Wednesday, September 21, 2011

My dearest, up in the aerie, feeling in-between in many ways, achey & fatigued, yet contented. I'm enjoying being up here, dinner is on the stove, a stirfry of sauteed mushrooms, peppers, onion, jalapeno, and summer squash, seasoned with leftover London broil and low-sodium soy sauce. Rice is set up, just needs to go. I was out on the porch a little while ago, hoping that a hummingbird might appear. I haven't seen any this year, not yet anyway, though a monarch came by, settled on a newel, flapped its wings, and descended into the buddleia. A cacophony of chickens, like teens loitering, squawked and fretted. Claire, who needs to be Frontlined against tics & fleas - but she darts away - settled on the driveway paws tucked beneath her, daring us to grab her. Ah, so in between stuff - well, now here I am, and it's early yet, but dusky, or just overcast, but certainly the sun is setting earlier, and for the first time in months I've turned on an overhead light that hangs above the stairs to the aerie. I like that lamp - an inverted milk-glass dome, reminiscent of a half moon, that glows presidingly in the interior sky. It makes me think of the moon itself, which I rarely in summer glimpse directly, it's too buggy to go out. (I did just that a couple of months ago and was so eaten-alive at my ankles & feet that I had to resort to steroid cream to quell the inflammations.)
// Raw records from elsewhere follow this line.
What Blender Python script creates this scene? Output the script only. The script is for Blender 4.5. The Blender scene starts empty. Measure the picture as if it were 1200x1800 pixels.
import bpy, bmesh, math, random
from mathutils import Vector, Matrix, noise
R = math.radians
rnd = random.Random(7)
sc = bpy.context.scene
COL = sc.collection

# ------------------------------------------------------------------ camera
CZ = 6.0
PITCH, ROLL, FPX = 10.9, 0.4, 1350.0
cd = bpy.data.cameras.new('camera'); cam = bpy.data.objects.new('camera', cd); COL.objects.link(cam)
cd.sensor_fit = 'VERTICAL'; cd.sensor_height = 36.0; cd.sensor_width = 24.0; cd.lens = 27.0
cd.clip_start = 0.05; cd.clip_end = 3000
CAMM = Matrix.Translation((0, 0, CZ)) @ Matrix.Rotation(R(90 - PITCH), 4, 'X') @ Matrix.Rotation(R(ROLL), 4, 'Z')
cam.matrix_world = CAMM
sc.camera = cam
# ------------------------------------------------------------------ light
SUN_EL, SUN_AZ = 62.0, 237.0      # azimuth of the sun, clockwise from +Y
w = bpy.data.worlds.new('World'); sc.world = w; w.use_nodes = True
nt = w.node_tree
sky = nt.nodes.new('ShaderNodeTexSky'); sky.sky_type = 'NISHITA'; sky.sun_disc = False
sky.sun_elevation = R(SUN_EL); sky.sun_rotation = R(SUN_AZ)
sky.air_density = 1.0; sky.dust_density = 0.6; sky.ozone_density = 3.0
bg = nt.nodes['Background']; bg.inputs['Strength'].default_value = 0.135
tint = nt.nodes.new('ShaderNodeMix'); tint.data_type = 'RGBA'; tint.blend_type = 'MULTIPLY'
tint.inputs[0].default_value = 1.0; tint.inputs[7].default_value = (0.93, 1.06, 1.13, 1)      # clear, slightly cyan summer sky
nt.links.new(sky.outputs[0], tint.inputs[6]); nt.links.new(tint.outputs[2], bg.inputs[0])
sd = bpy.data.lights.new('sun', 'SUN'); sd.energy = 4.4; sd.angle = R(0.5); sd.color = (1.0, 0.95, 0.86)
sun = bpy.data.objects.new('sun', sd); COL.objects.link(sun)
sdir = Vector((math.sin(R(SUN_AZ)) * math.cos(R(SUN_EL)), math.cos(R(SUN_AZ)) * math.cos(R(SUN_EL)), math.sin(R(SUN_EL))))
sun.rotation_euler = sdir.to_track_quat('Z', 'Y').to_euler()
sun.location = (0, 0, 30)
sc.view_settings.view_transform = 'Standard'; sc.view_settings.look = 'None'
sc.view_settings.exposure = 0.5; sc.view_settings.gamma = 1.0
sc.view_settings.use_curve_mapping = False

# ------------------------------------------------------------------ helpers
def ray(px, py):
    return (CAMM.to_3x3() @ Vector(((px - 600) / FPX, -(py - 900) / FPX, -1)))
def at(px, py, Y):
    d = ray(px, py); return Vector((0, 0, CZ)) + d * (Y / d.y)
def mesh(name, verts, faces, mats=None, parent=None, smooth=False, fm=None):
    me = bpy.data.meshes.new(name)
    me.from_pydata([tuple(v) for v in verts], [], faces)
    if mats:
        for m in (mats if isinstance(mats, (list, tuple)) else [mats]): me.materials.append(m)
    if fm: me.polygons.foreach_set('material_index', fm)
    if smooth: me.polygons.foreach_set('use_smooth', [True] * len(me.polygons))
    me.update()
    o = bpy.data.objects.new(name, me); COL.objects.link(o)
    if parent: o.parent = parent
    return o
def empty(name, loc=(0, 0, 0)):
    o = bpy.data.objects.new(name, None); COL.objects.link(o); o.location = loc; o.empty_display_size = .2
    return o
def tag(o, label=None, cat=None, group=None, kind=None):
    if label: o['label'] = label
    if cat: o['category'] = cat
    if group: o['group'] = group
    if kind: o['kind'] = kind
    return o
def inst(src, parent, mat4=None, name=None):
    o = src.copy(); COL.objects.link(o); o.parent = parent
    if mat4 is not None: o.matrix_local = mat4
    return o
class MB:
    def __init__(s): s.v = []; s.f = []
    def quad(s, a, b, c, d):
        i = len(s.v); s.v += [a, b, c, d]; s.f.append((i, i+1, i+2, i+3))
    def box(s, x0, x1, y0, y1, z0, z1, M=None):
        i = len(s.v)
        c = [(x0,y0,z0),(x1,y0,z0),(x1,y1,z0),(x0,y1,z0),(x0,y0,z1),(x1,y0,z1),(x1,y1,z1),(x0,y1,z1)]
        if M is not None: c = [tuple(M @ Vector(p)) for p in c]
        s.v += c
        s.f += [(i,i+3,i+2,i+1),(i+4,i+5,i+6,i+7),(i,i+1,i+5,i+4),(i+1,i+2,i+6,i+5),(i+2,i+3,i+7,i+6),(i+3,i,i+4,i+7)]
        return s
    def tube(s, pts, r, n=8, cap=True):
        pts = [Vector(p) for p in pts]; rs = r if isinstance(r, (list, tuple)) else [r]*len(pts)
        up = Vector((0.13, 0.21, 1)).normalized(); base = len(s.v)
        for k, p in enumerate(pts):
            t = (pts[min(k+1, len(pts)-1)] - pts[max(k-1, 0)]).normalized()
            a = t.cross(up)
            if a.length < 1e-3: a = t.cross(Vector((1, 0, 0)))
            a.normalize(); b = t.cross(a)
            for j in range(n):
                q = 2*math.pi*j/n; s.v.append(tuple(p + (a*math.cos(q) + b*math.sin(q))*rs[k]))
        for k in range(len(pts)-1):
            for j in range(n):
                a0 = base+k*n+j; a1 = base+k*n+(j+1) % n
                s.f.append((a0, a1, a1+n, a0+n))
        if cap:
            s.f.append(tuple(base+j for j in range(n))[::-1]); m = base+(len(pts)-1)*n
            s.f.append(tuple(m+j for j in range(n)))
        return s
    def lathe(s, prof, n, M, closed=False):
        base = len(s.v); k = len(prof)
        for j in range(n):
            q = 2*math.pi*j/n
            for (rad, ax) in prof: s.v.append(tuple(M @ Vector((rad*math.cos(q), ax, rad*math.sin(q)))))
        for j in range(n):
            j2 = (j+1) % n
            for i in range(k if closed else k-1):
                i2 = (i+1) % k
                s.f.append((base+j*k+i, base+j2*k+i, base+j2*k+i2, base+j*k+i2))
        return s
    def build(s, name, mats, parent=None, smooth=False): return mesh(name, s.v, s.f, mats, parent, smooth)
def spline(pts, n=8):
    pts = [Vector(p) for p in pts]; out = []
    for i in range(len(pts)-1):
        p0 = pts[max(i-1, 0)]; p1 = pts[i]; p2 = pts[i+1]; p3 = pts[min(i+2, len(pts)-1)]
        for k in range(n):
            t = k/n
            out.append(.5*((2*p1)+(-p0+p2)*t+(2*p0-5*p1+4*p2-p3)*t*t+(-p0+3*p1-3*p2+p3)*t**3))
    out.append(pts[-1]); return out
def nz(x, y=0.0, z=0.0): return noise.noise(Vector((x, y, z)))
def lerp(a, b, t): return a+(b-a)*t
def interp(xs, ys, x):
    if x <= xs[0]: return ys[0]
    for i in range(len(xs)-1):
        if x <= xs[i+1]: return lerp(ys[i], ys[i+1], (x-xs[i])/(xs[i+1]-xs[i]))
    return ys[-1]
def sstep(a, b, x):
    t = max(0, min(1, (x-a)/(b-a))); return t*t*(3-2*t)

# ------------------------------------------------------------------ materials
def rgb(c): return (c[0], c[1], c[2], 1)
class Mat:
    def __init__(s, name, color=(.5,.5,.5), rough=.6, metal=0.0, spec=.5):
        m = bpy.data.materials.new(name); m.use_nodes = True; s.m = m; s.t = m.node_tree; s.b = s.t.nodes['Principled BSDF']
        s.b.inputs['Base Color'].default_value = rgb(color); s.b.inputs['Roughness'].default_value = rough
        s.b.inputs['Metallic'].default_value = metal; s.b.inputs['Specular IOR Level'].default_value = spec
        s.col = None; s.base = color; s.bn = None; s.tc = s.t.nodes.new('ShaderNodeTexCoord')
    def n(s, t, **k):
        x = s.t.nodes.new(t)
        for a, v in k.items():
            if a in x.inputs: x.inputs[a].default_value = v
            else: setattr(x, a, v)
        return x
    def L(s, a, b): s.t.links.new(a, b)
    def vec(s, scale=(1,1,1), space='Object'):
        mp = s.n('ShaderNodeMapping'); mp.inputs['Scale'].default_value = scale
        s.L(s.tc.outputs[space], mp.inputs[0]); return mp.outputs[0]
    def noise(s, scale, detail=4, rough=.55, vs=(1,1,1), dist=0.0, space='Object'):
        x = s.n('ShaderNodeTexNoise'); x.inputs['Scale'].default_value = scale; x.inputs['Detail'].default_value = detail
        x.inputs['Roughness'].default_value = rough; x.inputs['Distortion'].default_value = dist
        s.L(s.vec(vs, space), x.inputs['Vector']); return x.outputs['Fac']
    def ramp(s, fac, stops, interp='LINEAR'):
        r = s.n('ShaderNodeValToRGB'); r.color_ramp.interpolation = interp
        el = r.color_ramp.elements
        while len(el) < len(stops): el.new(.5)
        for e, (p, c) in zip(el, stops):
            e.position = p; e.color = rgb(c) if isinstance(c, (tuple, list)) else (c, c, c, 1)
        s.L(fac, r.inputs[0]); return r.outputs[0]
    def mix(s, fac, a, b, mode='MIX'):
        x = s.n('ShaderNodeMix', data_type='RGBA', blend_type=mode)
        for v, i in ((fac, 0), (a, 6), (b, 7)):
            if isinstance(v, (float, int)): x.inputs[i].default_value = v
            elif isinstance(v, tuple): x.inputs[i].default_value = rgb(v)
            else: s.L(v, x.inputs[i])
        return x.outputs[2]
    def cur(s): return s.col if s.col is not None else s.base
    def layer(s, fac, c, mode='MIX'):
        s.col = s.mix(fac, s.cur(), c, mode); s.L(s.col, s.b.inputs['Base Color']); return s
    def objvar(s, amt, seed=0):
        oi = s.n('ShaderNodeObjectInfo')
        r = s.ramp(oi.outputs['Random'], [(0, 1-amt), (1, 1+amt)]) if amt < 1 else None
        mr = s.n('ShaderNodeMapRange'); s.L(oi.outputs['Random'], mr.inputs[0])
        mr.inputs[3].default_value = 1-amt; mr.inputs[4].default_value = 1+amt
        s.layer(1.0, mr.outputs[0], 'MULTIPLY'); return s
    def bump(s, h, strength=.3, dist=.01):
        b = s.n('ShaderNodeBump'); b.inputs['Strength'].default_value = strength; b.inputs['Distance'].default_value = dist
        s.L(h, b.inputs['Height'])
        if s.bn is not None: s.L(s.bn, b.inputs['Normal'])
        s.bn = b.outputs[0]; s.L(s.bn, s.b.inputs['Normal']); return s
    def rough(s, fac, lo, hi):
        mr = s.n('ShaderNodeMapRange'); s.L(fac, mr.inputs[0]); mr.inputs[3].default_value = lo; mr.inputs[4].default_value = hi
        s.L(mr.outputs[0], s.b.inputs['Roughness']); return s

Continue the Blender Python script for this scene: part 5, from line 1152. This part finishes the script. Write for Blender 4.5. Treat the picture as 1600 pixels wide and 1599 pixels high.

And so it's half day, up here, yet with a moon shining bright; no hummingbirds, but flowers in the garden are bright as in June. Those chickens' days are numbered, by the way, they have a date certain with an abattoir in October. I will miss them, I enjoy their presence, they liven up the place with their vigilance and vocalized scampering dramas.

I think of you too, dearest, as you know. I'm nearing the end of the Sewall biography of E.D., and feel immeasurably illuminated as to her, and also Sewall's expansive, exhaustive, sensitive take, frankly, has given me insight into myself. I have my own literary talent (I suppose, and by this I don't mean to be coyly modest) but E.D.'s was in a class of its own. I am continually, any time I read a poem of hers, or fragment of a letter, blown away by her economy, concision, the stark, deft, unelaborated metaphor - (chicken) feet in the snow - now there's a punning analogy that E.D. herself might enjoy (ha! I hatched one!).

Darling, I'm babbling. I'd love nothing better than to be with you, spritzed head to toe with bug spray, stepping outside wherever you are to glimpse the moon, or if you're much later than me, and skies are clear (are they ever there, on what I imagine to be fogbound sea?), to stargaze.

Oh right, back to E.D. Especially in pages of the Sewall that I've recently read - the tome is possibly reaching its conclusions - its apogee (is that the word I want?) - but in certain respects I do feel as though I'm reading about myself, or a person like me, of my temperament. I feel a strong affinity towards her, and better understanding of myself, reading this at times psychological exploration. E.D. is Sewall's subject, as surely as Anna Karenina was Tolstoy's, or Emma Bovary Flaubert's, and yet - as much as I often absolutely do find truth "to be in fiction" - I don't feel as close to those fictional literary heroines, proximately understood, than I do - at this moment, or these days – to this young woman (she was always essentially young, she died at age 56) who felt herself - in between things in some sense, immersed in others - but not, certainly, in some established groove, hewing, ostensibly originally, but steeped, avatar of one's time, in hypocrisies, unable, quite, to see above its conventions.

I am the Belle of my own life, as I write my own story, who various characters in it have meant to me, and why. And I feel shifting perspectives, like the moon, rising sometimes (just now for all I know, right behind me) in the east at this hour, illuminating through the windows in black night the aerie before dawn, poised like a golfball in blue firmament some bright mornings.